Narasi yang muncul di media sosial bukan sekadar opini pribadi. TNI mencium adanya dugaan bahwa konten-konten tersebut dirancang secara sistematis oleh pihak-pihak yang memiliki keahlian di bidang komunikasi dan propaganda digital. Marcella diyakini tidak bekerja sendiri. Ada tim kreatif atau pihak eksternal yang diduga disewa untuk mengemas pesan dan menyebarkannya ke ruang publik.

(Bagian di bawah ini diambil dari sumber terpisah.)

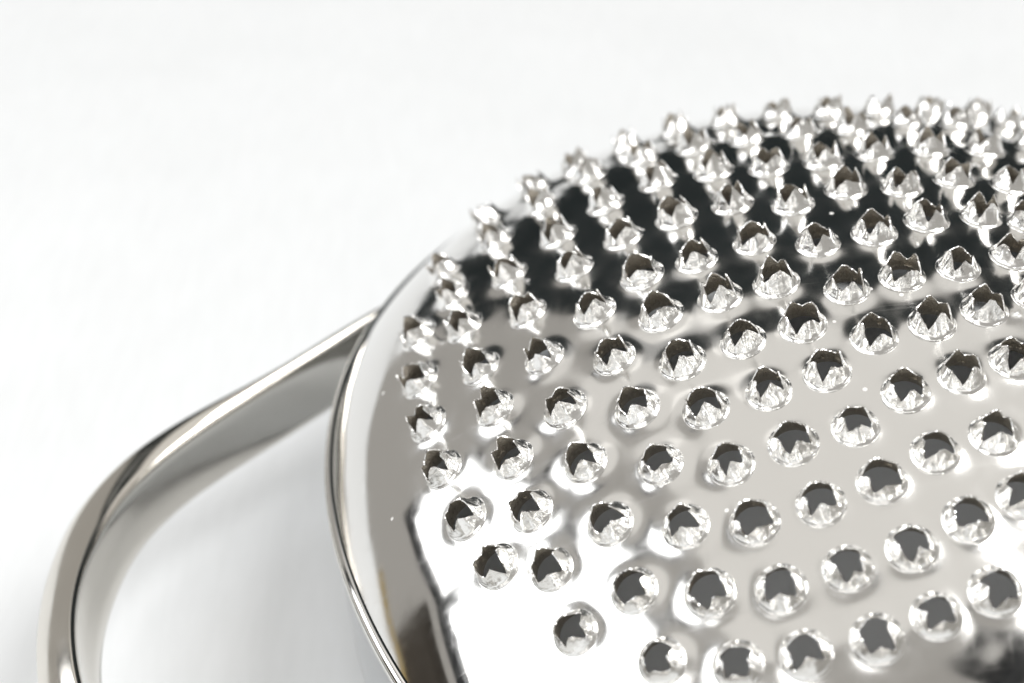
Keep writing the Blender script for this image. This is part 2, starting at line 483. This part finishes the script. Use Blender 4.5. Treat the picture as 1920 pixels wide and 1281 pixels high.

Fokus utama konten tersebut adalah mendiskreditkan revisi UU TNI dengan narasi bahwa revisi itu berpotensi memperluas kekuasaan militer dalam kehidupan sipil, serta mengganggu keseimbangan demokrasi. Padahal, menurut penelusuran awal TNI, isi revisi tersebut hanya mencakup beberapa poin teknis seperti perpanjangan usia pensiun dan pelibatan TNI dalam lembaga-lembaga negara yang sebelumnya memang sudah terjadi secara de facto.
Motivasi di balik penyebaran narasi ini masih menjadi teka-teki. Dugaan sementara menyebutkan bahwa motif politik dan ekonomi bisa saja menjadi pemicu utama. Kontroversi ini terjadi di tengah sejumlah dinamika politik nasional, termasuk pergantian kabinet dan penyusunan ulang prioritas legislasi nasional. Dalam konteks tersebut, revisi UU TNI menjadi salah satu isu strategis yang dapat dimanfaatkan oleh berbagai pihak untuk kepentingan tertentu.

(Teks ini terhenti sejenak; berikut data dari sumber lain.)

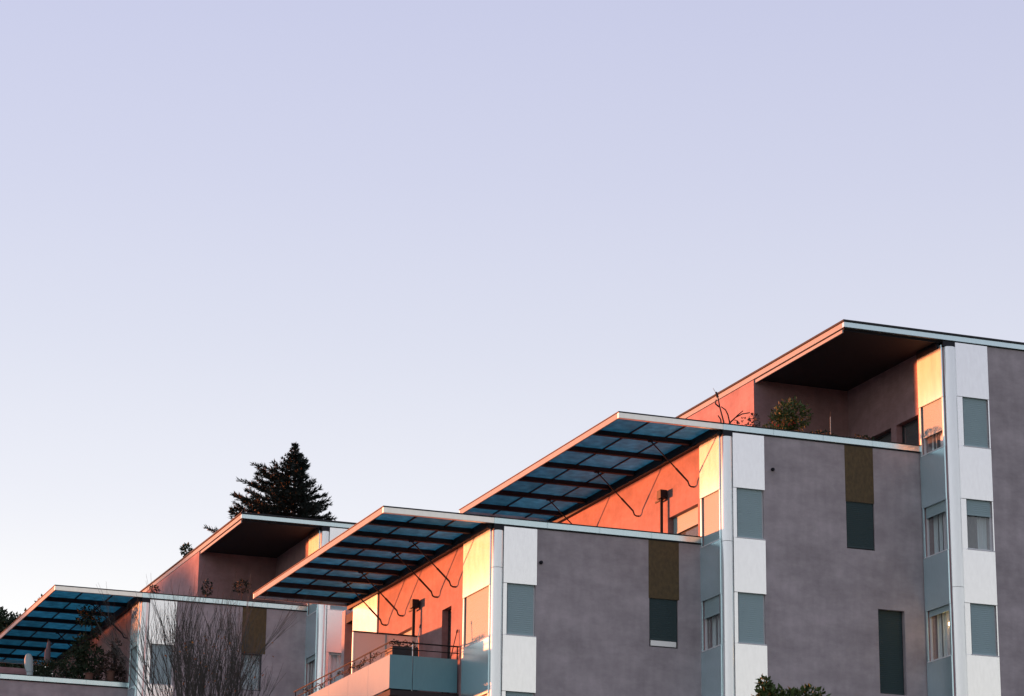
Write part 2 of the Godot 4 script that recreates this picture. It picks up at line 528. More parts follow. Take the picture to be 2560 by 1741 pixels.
func unit(b: Node3D, X: float, z0: float, Y0: float, o: Dictionary) -> void:
	var x1: float = X + o.get("wide", 6.1)
	var zb: float = z0 - 13.5
	var first: float = o.get("first", 1.77)
	var high: float = o.get("high", 1.39)
	var pitch: float = o.get("pitch", 2.89)
	var fl: float = o.get("shift", 0.0)
	var fw := [0.38 + fl, 1.215 + fl]
	var sa: float = o.get("side_from", -1.42)
	var se: float = o.get("side_end", -0.13)
	var frows: Array = o.frows
	var srows: Array = o.srows
	var roof_under: float = Y0 - (0.237 if o.get("top", false) else 0.19)
	# main facade
	var holes := hole_rows(fw[0], fw[1], Y0, first, high, pitch, frows.size())
	for s in o.get("slots", []):
		holes.append([s[0], s[1], Y0 + s[2], Y0 + s[3]])
	var f := front(X, z0)
	wall(b, f, 0.30, x1 - X - 0.002, GROUND, roof_under, holes, M.stucco)
	stack(b, f, 0.285 + fl * 0.6, 1.24 + fl, fw[0], fw[1], Y0, roof_under - (0.045 if not o.get("top", false) else 0.004), first, high, pitch, frows, 3 if o.get("top", false) else 1, M.panel)
	for s in o.get("slots", []):
		var w := window(b, f, s[0], s[1], Y0 + s[2], Y0 + s[3], s[4], {"frame": M.dark_frame, "shutter": M.green_shutter, "sill": false, "deep": s[5], "bar": 0.035, "glass": s[6], "curtains": s[8] if s.size() > 8 else []})
		if s.size() > 7 and s[7] > 0.0:
			fbox("sill_glint", w, f, Vector3(s[0] + 0.04, Y0 + s[2] + 0.03, -s[5] - 0.01), Vector3(s[1] - 0.05, Y0 + s[2] + 0.03 + s[7], -s[5] + 0.05), M.bright_steel)  # bright strip standing for the sill reflection in the open gap
	for s in o.get("ochre", []):
		fbox("ochre_panel", b, f, Vector3(s[0], Y0 + s[1], -0.05), Vector3(s[2], roof_under - 0.03, 0.004), M.ochre)
	for s in o.get("vents", []):
		var g := Geo.new()
		g.tube([Vector3(0, 0, -0.02), Vector3(0, 0, 0.05), Vector3(0, -0.01, 0.09)], [0.05, 0.05, 0.02], 12)
		put("wall_vent", b, g.mesh(), M.dark_steel, f * Transform3D(Basis(), Vector3(s[0], Y0 + s[1], 0)))
	# side wall
	var sh := hole_rows(sa + 0.08, minf(se - 0.06, -0.06), Y0, first + 0.05, high, pitch, srows.size())
	var sf := side(X, z0)
	for s in o.get("side_windows", []):
		sh.append([s[0], s[1], Y0 + s[2], Y0 + s[3]])
	var back: float = o.get("side_to", -12.2)
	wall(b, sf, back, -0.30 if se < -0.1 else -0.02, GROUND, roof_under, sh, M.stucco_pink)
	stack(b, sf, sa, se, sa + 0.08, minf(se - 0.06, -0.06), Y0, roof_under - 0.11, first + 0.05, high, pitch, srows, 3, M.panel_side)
	for s in o.get("side_windows", []):
		window(b, sf, s[0], s[1], Y0 + s[2], Y0 + s[3], s[4], {"frame": s[5], "sill": false, "deep": 0.18, "curtains": s[6], "shutter": M.shutter, "glass": M.dark_glass})
	if o.get("end_panel", false):
		fbox("cladding_panel", b, sf, Vector3(back, Y0 - first, 0.006), Vector3(back + 2.42, roof_under - 0.11, 0.048), M.panel_side, 0.005)
	column(b, X, z0, Y0 - (0.40 if o.get("top", false) else 0.36), o.get("seams", []), o.get("column", 0.156), o.get("column_off", -0.014))
	if not o.get("top", false):
		parapet(b, X, z0, Y0, x1)
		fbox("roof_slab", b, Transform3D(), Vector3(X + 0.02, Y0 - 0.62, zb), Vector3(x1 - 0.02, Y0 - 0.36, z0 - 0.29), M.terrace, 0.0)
	wall(b, Transform3D(Basis(Vector3(-1, 0, 0), Vector3.UP, Vector3(0, 0, -1)), Vector3(x1, 0, zb)), 0.0, x1 - X, GROUND, roof_under, [], M.stucco)


# ---------------------------------------------------------------- plants
func blob(g: Geo, c: Vector3, r: Vector3, count: int, size: float, tones: Array, shell := 0.55) -> void:
	for k in count:
		var d := Vector3(rng.randfn(), rng.randfn(), rng.randfn()).normalized()
		var q := pow(rng.randf(), 0.4)
		q = lerpf(q, 1.0, shell * rng.randf())
		var p := c + d * r * q * rng.randf_range(0.85, 1.1)
		var dir := (d + Vector3(rng.randfn(), rng.randfn(), rng.randfn()) * 0.7).normalized()
		var sd := dir.cross(Vector3(rng.randfn(), rng.randfn(), rng.randfn())).normalized()
		var t: float = rng.randf_range(tones[0], tones[1])
		g.tint = Color(t * rng.randf_range(0.85, 1.3), t, t * rng.randf_range(0.7, 1.1))
		var s := size * rng.randf_range(0.6, 1.3)
		g.leaf(p, dir, sd, s, s * 0.55)

func plant(called: String, base: Vector3, label: String, category: String, blobs: Array, size: float, count: int, leafmat: Material, pot := true, tones := [0.5, 1.5], group := "") -> Node3D:
	var t := thing(called, base, label, category, group)
	var g := Geo.new()
	var top := base
	for q in blobs:
		blob(g, q[0], q[1], int(count * q[1].x * q[1].y * 4.0) + 30, size, tones)
	stuff(put("foliage", t, g.mesh(), leafmat))
	var st := Geo.new()
	for q in blobs:
		var a: Vector3 = base + Vector3(0, 0.1, 0)
		var e: Vector3 = q[0]
		st.tube([a, (a + e) / 2.0 + Vector3(0.03, 0, 0.02), e], [0.018, 0.014, 0.008], 5)
	put("stem", t, st.mesh(), M.bark)
	if pot:
		var pg := Geo.new()
		pg.tube([base, base + Vector3(0, 0.26, 0), base + Vector3(0, 0.30, 0)], [0.15, 0.20, 0.21], 14)
		put("pot", t, pg.mesh(), M.terracotta)
	return t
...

Pihak TNI kini ingin menggali lebih jauh motif sebenarnya di balik penyebaran narasi negatif ini. Apakah memang bertujuan mengganggu stabilitas politik, atau sekadar menjadi alat tawar-menawar dalam dinamika kekuasaan.

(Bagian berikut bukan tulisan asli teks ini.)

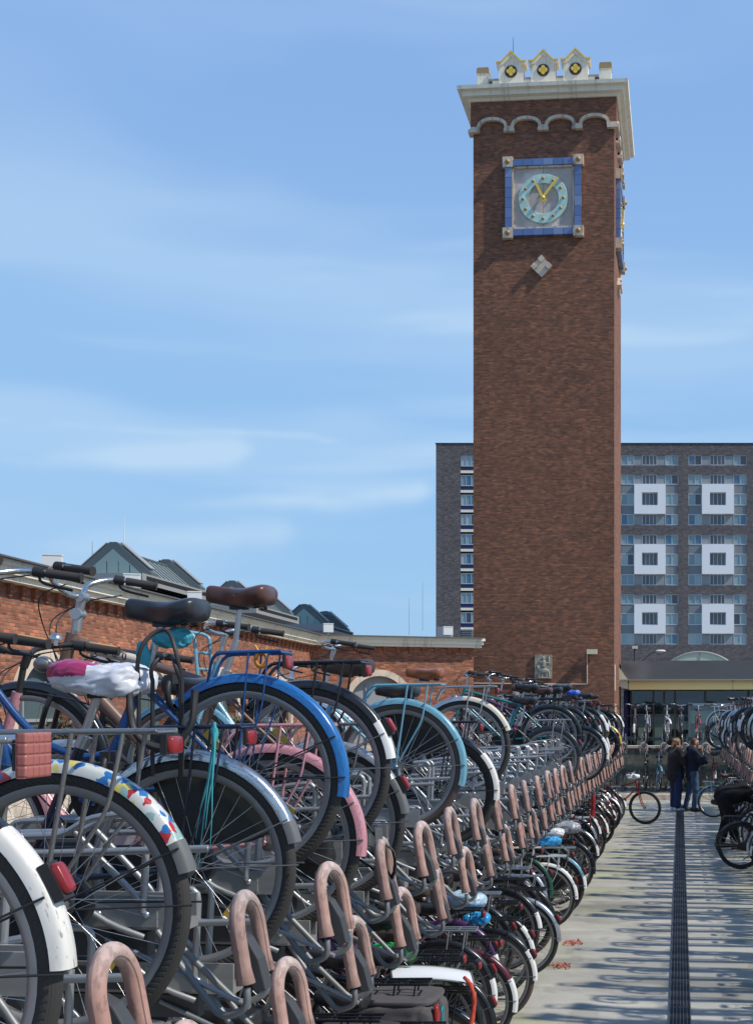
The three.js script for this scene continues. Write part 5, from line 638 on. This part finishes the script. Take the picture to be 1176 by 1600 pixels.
// ---------------------------------------------------------------- things left on the bicycles, planting, small litter
const n3 = (x, y, z, s) => (vnoise(x + z * 0.73, y - z * 0.41, s) + vnoise(y + x * 0.37, z + y * 0.21, s + 7) + vnoise(z - y * 0.3, x + z * 0.6, s + 13)) / 1.5 - 1;
function crumple(g, amp, freq, seed) {
  const p = g.attributes.position, n = g.attributes.normal; const out = [];
  for (let i = 0; i < p.count; i++) { const x = p.getX(i), y = p.getY(i), z = p.getZ(i); let d = 0; for (let o = 0, a = 1, f = freq; o < 3; o++, a *= 0.5, f *= 2.1) d += a * (0.42 - Math.abs(n3(x * f, y * f, z * f, seed + o)) * 2.6); out.push([x + n.getX(i) * d * amp, y + n.getY(i) * d * amp, z + n.getZ(i) * d * amp]); }
  out.forEach((q, i) => p.setXYZ(i, ...q)); g.computeVertexNormals(); return g;
}
function pillow(sx, sy, sz, pw = 0.5, nu = 44, nv = 30) {
  const pos = [], uv = [], nor = [], ix = [], sp = (a, e) => Math.sign(a) * Math.pow(Math.abs(a), e);
  for (let j = 0; j <= nv; j++) for (let i = 0; i <= nu; i++) { const a = (i / nu) * Math.PI * 2, b = (j / nv - 0.5) * Math.PI, c = sp(Math.cos(b), pw), x = c * sp(Math.cos(a), pw), y = sp(Math.sin(b), pw), z = c * sp(Math.sin(a), pw); pos.push(x * sx / 2, y * sy / 2, z * sz / 2); const l = Math.hypot(x / sx, y / sy, z / sz) || 1; nor.push(x / sx / l, y / sy / l, z / sz / l); uv.push(i / nu, j / nv); }
  for (let j = 0; j < nv; j++) for (let i = 0; i < nu; i++) { const a = j * (nu + 1) + i, b = a + nu + 1; ix.push(a, b, a + 1, b, b + 1, a + 1); }
  const g = new THREE.BufferGeometry(); g.setAttribute('position', new THREE.Float32BufferAttribute(pos, 3)); g.setAttribute('normal', new THREE.Float32BufferAttribute(nor, 3)); g.setAttribute('uv', new THREE.Float32BufferAttribute(uv, 2)); g.setIndex(ix); return g;
}
const foil = (r, g, b, rough = 0.35) => mat([r, g, b], rough, 0, { clearcoat: 0.5, clearcoatRoughness: 0.3 });
function saddleCover(label, x, y, z, turn, m, seed, sc = 1, cat = 'saddle cover') { const t = thing('saddle_cover', label, cat, [x, y, z], turn); mesh('wrap', crumple(crumple(pillow(0.29 * sc, 0.105 * sc, 0.21 * sc, 0.66, 96, 64), 0.022, 7, seed + 50), 0.0085, 20, seed), m, t); return t; }
{ // white and magenta plastic over the saddle of the chrome-guarded bicycle
  const p = [-1.53 - 0.02 - 0.283, deckY(4) + 0.032 + 0.95, -slotD(4)];
  const t = saddleCover('crinkled white plastic saddle cover with magenta front and white scribbled print', p[0], p[1] - 0.008, p[2], Math.PI, foil(0.60, 0.61, 0.65, 0.28), 3, 1.17);
  const cm = tex(256, 128, (u, v) => { const s = Math.abs(v - 0.55 - 0.10 * Math.sin(u * 60)) < 0.05 && u > 0.25 && u < 0.8; return s ? [0.93, 0.88, 0.90] : [0.62, 0.16, 0.36]; });
  const g = pillow(0.29 * 1.17, 0.105 * 1.17, 0.21 * 1.17, 0.66, 96, 64); crumple(g, 0.022, 7, 53); crumple(g, 0.0085, 20, 3); { const p0 = g.attributes.position, n0 = g.attributes.normal; for (let i = 0; i < p0.count; i++) p0.setXYZ(i, p0.getX(i) + n0.getX(i) * 0.002, p0.getY(i) + n0.getY(i) * 0.002, p0.getZ(i) + n0.getZ(i) * 0.002); } const pp = g.attributes.position, uv = g.attributes.uv, keep = [], ia = g.index.array; for (let i = 0; i < pp.count; i++) uv.setXY(i, pp.getX(i) / 0.3 + 0.3, pp.getZ(i) / 0.3 + 0.5); for (let i = 0; i < ia.length; i += 3) { const cx = (pp.getX(ia[i]) + pp.getX(ia[i + 1]) + pp.getX(ia[i + 2])) / 3, cy = (pp.getY(ia[i]) + pp.getY(ia[i + 1]) + pp.getY(ia[i + 2])) / 3; if (cx > 0.0 && cy > 0.012 - cx * 0.05) keep.push(ia[i], ia[i + 1], ia[i + 2]); } g.setIndex(keep); mesh('magenta_print', g, mat([1, 1, 1], 0.35, 0, { map: cm, clearcoat: 0.5 }), t);
}
{ const t = saddleCover('bright green plastic saddle cover with white label', -1.68, 0.99, -7.2, Math.PI, foil(0.02, 0.36, 0.06), 9, 1.0); mesh('label', crumple(new THREE.PlaneGeometry(0.06, 0.10, 6, 8).rotateX(-0.5).translate(0.0, 0.04, -0.105).rotateY(Math.PI), 0, 9, 2).rotateY(Math.PI), M.white, t).position.z = -0.02; const l2 = mesh('white_label', new THREE.PlaneGeometry(0.055, 0.09, 1, 1).rotateY(Math.PI).rotateX(-0.15).translate(0, 0.01, -0.128), M.white, t); t.remove(t.children[1]); }
const bags = [['pale blue and white plastic bag over a saddle below the pink handles', -1.60, 0.98, -9.3, [0.42, 0.58, 0.70], 5, 1.05], ['bright blue plastic bag tucked beside the pale bag', -1.50, 0.86, -9.15, [0.02, 0.30, 0.62], 6, 0.75], ['bright blue plastic saddle wrap halfway along the ground tier', -1.44, 0.97, -13.5, [0.02, 0.30, 0.64], 7, 1.0], ['white plastic bag knotted on a saddle behind the bright blue wrap', -1.42, 1.02, -13.95, [0.72, 0.73, 0.75], 8, 0.85], ['grey plastic bag spread over a saddle behind the white bag', -1.36, 1.0, -14.75, [0.30, 0.32, 0.36], 10, 1.25], ['white plastic bag on the handlebar of the red bicycle', -0.98, 1.0, -25.9, [0.74, 0.75, 0.77], 11, 1.05], ['royal blue cloth wrapped below a saddle at the far upper tier', -1.72, 2.66, -20.0, [0.03, 0.11, 0.45], 12, 0.8], ['pale plastic cover on a saddle up on the facing rack', 1.62, 1.05, -23.2, [0.66, 0.67, 0.68], 14, 1.1]];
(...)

Sementara itu, Marcella Santoso bukan sosok asing dalam dunia hukum Indonesia. Ia diketahui tengah menjalani proses hukum terkait sejumlah perkara besar, mulai dari kasus korupsi ekspor minyak sawit mentah (CPO), kasus timah, hingga dugaan tindak pidana pencucian uang. Dalam pengembangan penyidikan, namanya kembali muncul setelah mengakui pernah membuat narasi digital yang menyerang pejabat tinggi negara.
Namun, dalam pernyataan terbarunya, Marcella membantah bahwa dirinya membuat atau menyebarkan konten negatif terkait revisi UU TNI maupun kampanye “Indonesia Gelap”. Ia menegaskan bahwa tudingan tersebut tidak berdasar, meskipun sebelumnya sempat menyampaikan permintaan maaf dalam sebuah video yang kini juga dipertanyakan keasliannya dan konteks pembuatannya.
Proses hukum terhadap Marcella Santoso dan penelusuran konten negatif soal RUU TNI kini terus berjalan. TNI dan Kejaksaan Agung tengah bekerja sama memperkuat bukti, menyusun kronologi yang utuh, dan mencari tahu siapa saja aktor di balik layar yang turut memainkan peran.
Di tengah ketegangan antara kebebasan berekspresi dan penyalahgunaan media digital, kasus ini menjadi pengingat bahwa penyebaran informasi di era internet harus disertai dengan tanggung jawab hukum dan moral. Institusi negara pun dituntut untuk tetap transparan dalam menyampaikan informasi, sekaligus tegas dalam menghadapi kampanye hitam yang dapat merusak tatanan publik.